Easy listening (including mood music) is a popular music genre and radio format that was most popular during the 1950s to the 1970s. It is related to middle of the road (MOR) music and encompasses instrumental recordings of standards, hit songs, non-rock vocals and instrumental covers of selected popular rock songs. It mostly concentrates on music that pre-dates the rock and roll era, characteristically on music from the 1940s and 1950s. It was differentiated from the mostly instrumental beautiful music format by its variety of styles, including a percentage of vocals, arrangements and tempos to fit various parts of the broadcast day.

Easy listening music is often confused with lounge music, but while it was popular in some of the same venues it was meant to be listened to for enjoyment rather than as background sound.

The style has been synonymous with the tag "with strings". String instruments had been used in sweet bands in the 1930s and was the dominant soundtrack for movies of Hollywood's Golden Age. In the 1940s and 1950s strings had been used in jazz and popular music contexts. As examples in the jazz genre, there are recordings of Frank Sinatra. Another example of a practitioner in the popular context was Dinah Washington's "What a Difference a Day Makes". In the 1950s the use of strings quickly became a main feature of the developing easy listening genre.

Jackie Gleason, whose first ten albums went gold, expressed the goal was to produce "musical wallpaper that should never be intrusive, but conducive".

Similarly, in 1956 John Serry Sr. sought to utilize the accordion within the context of a jazz sextet in order to create a soothing mood ideally suited for "low pressure" listening on his album Squeeze Play.

The magazines Billboard and Record World featured easy listening singles in independently audited record charts. Generally 40 positions in length, they charted airplay on stations such as WNEW-FM, New York City, WWEZ, Cincinnati, and KMPC, Los Angeles. Record World began their listings January 29, 1967, and ended these charts in the early 1970s. Billboard's Easy Listening chart morphed into the Adult Contemporary chart in 1979, and continues to this day.
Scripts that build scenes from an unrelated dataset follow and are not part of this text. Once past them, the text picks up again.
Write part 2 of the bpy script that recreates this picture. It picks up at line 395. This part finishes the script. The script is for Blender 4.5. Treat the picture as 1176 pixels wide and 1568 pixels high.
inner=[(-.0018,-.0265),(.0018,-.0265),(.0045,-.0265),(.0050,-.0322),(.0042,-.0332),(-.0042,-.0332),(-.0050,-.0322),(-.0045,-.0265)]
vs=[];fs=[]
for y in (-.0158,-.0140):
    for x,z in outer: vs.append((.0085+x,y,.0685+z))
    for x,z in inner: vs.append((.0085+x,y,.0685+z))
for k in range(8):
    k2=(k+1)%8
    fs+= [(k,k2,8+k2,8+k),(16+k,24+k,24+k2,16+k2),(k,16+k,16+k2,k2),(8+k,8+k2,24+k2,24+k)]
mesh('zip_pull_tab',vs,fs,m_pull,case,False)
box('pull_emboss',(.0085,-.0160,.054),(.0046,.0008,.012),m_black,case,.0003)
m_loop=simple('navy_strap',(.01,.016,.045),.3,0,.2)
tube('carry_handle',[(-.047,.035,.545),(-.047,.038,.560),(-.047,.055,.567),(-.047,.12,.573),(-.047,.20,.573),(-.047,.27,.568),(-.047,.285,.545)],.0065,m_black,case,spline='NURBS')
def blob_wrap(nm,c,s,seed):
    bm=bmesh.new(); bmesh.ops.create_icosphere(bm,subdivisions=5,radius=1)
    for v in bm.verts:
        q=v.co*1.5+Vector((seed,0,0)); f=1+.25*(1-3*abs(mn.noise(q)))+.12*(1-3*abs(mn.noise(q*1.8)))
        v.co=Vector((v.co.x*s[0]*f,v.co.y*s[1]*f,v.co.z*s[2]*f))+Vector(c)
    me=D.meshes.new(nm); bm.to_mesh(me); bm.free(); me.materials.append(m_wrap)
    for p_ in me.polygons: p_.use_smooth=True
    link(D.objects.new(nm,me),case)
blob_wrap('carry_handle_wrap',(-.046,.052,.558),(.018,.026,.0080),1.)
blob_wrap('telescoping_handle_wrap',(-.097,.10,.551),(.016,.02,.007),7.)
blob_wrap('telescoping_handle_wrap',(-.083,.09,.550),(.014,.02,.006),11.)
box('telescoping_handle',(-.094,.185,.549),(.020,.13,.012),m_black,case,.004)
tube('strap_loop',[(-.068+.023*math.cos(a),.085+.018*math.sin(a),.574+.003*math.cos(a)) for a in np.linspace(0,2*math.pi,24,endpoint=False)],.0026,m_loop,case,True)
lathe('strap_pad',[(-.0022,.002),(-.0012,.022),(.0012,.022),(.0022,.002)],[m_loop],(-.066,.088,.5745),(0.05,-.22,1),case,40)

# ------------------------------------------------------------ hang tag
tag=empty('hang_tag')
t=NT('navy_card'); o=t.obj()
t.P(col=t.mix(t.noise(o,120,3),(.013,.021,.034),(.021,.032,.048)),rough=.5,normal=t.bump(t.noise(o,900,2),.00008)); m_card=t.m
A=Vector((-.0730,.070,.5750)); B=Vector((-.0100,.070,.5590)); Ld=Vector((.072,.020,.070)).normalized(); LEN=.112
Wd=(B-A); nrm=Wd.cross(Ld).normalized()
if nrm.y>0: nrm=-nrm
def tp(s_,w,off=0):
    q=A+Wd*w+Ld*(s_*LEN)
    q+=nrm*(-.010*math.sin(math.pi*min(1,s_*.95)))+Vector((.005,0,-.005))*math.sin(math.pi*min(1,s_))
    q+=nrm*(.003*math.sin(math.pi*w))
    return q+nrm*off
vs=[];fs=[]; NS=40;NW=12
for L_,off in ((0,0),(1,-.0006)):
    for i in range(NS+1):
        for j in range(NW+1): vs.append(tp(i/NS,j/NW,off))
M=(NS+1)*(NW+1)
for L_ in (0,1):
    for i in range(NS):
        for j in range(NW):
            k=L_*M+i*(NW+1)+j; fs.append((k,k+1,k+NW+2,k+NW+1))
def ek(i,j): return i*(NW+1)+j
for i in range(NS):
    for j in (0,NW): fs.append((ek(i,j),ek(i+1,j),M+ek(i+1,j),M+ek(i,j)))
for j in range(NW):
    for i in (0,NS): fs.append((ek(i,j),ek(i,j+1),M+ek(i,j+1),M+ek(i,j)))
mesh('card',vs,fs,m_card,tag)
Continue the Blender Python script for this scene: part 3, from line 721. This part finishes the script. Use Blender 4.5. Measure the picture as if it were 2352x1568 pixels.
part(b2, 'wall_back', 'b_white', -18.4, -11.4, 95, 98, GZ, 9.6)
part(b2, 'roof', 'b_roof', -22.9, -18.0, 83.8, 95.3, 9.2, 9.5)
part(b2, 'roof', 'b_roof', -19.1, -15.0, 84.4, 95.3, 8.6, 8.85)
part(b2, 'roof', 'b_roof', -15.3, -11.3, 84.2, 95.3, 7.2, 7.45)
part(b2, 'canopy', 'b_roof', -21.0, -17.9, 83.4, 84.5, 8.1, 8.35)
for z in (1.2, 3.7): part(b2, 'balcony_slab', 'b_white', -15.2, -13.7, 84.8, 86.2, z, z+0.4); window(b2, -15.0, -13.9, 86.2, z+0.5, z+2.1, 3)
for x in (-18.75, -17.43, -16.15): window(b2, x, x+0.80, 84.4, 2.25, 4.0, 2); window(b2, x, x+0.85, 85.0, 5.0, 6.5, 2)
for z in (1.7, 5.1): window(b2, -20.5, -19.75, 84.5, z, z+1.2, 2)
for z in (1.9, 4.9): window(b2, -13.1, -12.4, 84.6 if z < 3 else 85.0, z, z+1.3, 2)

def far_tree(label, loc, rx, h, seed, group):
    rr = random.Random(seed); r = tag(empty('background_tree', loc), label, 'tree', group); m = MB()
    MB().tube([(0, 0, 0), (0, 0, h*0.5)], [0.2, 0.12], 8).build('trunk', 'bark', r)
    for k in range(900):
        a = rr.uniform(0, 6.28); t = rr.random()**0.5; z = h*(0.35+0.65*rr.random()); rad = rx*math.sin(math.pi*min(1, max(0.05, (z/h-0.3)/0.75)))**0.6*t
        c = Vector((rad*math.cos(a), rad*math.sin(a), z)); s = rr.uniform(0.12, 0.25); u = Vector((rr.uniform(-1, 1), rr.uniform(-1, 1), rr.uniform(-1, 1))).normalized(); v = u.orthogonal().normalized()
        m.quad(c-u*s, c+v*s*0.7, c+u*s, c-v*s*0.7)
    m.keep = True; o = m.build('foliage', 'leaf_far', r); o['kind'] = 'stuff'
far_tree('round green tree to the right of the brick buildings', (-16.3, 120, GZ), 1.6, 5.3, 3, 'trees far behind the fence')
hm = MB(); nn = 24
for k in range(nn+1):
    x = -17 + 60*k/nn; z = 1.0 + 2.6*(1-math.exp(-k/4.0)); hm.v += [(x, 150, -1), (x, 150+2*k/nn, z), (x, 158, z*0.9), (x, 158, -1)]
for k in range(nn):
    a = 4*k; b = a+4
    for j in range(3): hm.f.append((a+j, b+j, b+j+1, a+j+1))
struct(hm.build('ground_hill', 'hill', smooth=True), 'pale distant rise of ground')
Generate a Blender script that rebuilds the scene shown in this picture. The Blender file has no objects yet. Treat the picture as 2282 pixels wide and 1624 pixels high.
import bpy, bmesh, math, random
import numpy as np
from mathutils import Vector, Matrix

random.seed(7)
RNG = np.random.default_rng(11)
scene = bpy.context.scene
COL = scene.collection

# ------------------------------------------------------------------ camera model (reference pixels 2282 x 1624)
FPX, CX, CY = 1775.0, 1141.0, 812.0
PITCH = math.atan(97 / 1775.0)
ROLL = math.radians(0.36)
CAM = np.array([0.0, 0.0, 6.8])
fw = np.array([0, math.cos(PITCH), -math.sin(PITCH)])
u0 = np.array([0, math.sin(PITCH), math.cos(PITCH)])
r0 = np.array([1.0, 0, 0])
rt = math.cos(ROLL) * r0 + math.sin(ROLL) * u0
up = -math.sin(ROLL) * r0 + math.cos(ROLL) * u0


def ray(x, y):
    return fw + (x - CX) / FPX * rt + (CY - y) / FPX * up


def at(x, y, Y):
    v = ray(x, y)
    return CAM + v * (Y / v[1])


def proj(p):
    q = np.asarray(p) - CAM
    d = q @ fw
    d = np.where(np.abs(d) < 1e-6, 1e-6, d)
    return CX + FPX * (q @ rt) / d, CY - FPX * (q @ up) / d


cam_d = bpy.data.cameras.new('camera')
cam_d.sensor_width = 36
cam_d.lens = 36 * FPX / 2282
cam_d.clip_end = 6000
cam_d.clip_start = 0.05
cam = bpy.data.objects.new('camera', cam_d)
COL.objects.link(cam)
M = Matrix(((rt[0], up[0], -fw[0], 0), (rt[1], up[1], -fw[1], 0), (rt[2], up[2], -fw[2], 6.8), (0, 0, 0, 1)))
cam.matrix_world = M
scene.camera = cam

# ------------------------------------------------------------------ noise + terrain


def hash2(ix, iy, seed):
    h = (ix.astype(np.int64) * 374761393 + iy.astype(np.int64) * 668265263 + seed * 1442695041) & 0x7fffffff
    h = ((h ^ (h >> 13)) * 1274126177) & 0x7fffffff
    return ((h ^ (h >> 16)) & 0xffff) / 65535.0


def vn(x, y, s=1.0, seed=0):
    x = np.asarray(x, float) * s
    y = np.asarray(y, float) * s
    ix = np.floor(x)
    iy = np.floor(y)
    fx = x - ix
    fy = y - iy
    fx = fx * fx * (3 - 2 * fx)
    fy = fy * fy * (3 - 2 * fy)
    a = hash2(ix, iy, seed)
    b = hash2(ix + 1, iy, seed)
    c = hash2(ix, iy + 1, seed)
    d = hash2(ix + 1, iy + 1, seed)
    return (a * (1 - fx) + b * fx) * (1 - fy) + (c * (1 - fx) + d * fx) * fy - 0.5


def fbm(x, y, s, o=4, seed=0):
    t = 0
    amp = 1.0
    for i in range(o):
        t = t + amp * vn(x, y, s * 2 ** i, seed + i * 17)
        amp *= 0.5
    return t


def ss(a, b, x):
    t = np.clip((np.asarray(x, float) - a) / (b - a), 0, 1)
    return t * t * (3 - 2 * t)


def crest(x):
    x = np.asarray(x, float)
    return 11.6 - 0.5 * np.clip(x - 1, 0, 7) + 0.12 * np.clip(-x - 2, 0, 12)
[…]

During the format's heyday in the 1960s, it was not at all uncommon for easy listening instrumental singles to reach the top of the charts on the Billboard Hot 100 (and stay there for several weeks).

Beautiful music, which grew up alongside easy listening music, had rigid standards for instrumentation, e.g., few or no saxophones – at the time, the saxophone was associated with less refined styles such as jazz and rock and roll, although Billy Vaughn was an exception to the rule – and restrictions on how many vocal pieces could be played in an hour. The easy listening radio format has been generally, but not completely, superseded by the soft adult contemporary format.